Professor Ugail said: “Facial recognition technology can be applied for a variety of purposes, including analysis of art and even to healthcare. Using it in this way, to determine the similarity of portraits in paintings, is yet another example of its wide-ranging potential of artificial intelligence-assisted computer vision.” 

History of the Tondo 

  • The de Brécy Tondo was bought from a country house sale at Leeswood Hall, north east Wales, from the estate of a descendant of Sir Richard Wynn of Gwydir (1588-1649), who was Treasurer and Receiver General to Queen Henrietta Maria, wife of Charles I, from 1629 to 1649.

  • Infra-red examination of the painting's reverse flap of canvas revealed a monogram, which accords with the personal monogram of Queen Henrietta Maria.
  • In 2011, leading Raphael scholar, the late Professor Dr Jurg Meyer zur Capellen of Münster University stated that the Tondo may have been produced in Rome and presented by the Vatican to Henrietta Maria, though he was unconvinced it was by Raphael. 

  • The late Raphael scholar, Dr Murdoch Lothian, studied the Tondo for his 1991 PhD and concluded it pre-dates The Sistine Madonna and that the two paintings were likely to be by the same artist, with the former used as a model for the latter.
  • Previous techniques, including X-ray analysis, determined that the Tondo pre-dates Raphael’s Sistine Madonna.  

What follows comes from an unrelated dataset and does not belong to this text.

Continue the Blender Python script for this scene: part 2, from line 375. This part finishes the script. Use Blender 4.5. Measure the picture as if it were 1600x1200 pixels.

  • The de Brécy Trust owns 30 works of art. 

Professor Ugail’s biography:

  •  Professor Ugail has previously used artificial intelligence-assisted computer-based facial recognition to assist in investigations with Bellingcat, the New York Times, the Daily Mirror and the BBC. 

  • He has led research developing a method of ageing facial images which could help in the search for long-term missing people. As part of this project, he and his team have progressed images of missing people, Ben Needham and Madeleine McCann.